ABSTRACT

One might think that ‘Looking at Sex’ would be an easy essay to write given the prevalence of pornography and the long history of campaigns against it. Such essays generally review historical periodization, define terms, mention sources, and then discuss generations of scholars as they work through methods, arguments, and questions. Usually these essays conclude with the need for future work so that scholars new to the field have a clear idea of how to proceed. This essay will follow that organization but it will show the ways that the topic refuses to follow parameters – even simple essay-writing parameters – much as it refuses to conform to other expectations.

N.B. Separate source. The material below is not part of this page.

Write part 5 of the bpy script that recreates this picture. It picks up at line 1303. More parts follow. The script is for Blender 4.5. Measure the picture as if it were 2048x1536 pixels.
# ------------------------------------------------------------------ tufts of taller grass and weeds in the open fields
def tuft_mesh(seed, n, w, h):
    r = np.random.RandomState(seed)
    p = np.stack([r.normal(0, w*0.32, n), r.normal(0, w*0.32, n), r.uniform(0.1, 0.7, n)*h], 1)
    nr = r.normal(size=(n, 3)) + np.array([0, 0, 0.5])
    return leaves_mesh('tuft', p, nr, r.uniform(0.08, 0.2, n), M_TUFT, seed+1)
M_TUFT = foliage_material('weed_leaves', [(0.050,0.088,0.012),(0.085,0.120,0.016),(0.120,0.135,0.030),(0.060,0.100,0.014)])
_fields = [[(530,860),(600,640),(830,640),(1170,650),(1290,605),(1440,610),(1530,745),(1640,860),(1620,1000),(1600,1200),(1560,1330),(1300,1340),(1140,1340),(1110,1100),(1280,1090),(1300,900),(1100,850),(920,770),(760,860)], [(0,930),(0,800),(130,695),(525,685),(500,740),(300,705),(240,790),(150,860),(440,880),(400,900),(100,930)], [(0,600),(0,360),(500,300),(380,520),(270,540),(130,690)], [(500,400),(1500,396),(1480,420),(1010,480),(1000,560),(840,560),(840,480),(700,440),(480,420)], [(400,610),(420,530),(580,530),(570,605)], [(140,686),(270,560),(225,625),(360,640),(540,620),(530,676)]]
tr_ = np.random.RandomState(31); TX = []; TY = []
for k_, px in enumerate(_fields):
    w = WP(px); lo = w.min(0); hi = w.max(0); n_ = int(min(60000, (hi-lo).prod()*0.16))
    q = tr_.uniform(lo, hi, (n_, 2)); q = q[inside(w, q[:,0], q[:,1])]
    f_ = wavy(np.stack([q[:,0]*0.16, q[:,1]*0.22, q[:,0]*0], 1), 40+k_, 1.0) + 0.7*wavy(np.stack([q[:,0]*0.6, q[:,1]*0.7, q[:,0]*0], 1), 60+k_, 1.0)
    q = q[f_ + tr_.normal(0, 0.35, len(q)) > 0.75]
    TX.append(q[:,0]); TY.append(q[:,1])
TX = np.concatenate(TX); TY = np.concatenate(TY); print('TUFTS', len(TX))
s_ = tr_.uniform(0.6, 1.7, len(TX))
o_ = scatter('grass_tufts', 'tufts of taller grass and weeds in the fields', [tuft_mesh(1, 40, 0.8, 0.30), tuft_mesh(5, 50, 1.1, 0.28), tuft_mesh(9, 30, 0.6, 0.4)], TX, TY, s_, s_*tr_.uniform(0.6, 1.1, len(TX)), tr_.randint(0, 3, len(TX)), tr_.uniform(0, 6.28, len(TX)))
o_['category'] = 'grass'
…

Thus, the messy essay you get will stand both as descriptor and as evidence of a broader chaos of the topic. This messiness demonstrates what has been a central problem in understanding pornography – too many scholars have tried to find universals about the genre and too few historians have written about its particularities. Thus, even while showing the problems in writing a classic historiographical essay, this essay will focus on the gaps in historiography to show what historians have yet to do. In doing so, it will chart out the areas into which historians – with their penchant for focusing on specifics and particularities – can usefully intervene. The messiness begins with the issue of periodization and the question of how historians

mark out the emergence of pornography as a form. In The Invention of Pornography Lynn Hunt suggests that pornography emerged as a genre over the course of the eighteenth century. According to Hunt, before that period pornography ‘was almost always an adjunct to something else’.1 A change began to occur as writing primarily interested in sexual arousal emerged from the intellectual currents provided by humanism, the scientific revolution, and the Enlightenment. As the sexual realm became the main focus of certain writings, it created a new type of literature – pornography. Hunt’s work thus dates the emergence of the genre to around 1750, creating a certain felicity to the chronological break between Ian Moulton’s essay and my own. However, Walter Kendrick in The Secret Museum suggests that pornography names an argument, not a thing in and of itself, and that this argument was first made in the nineteenth century. According to Kendrick, pornography emerged from the older term ‘pornographos’ meaning ‘to write about whores’. In banning such writings, authorities labelled them as pornographic. According to Kendrick, the term denoted a form of cultural censure even as it emerged from its older linguistic roots.2 Thus, the two most prominent scholars on the topic date the emergence of pornography to different centuries and to two distinct phenomena. What began as a review of periodization becomes muddled before the discussion even gets under way.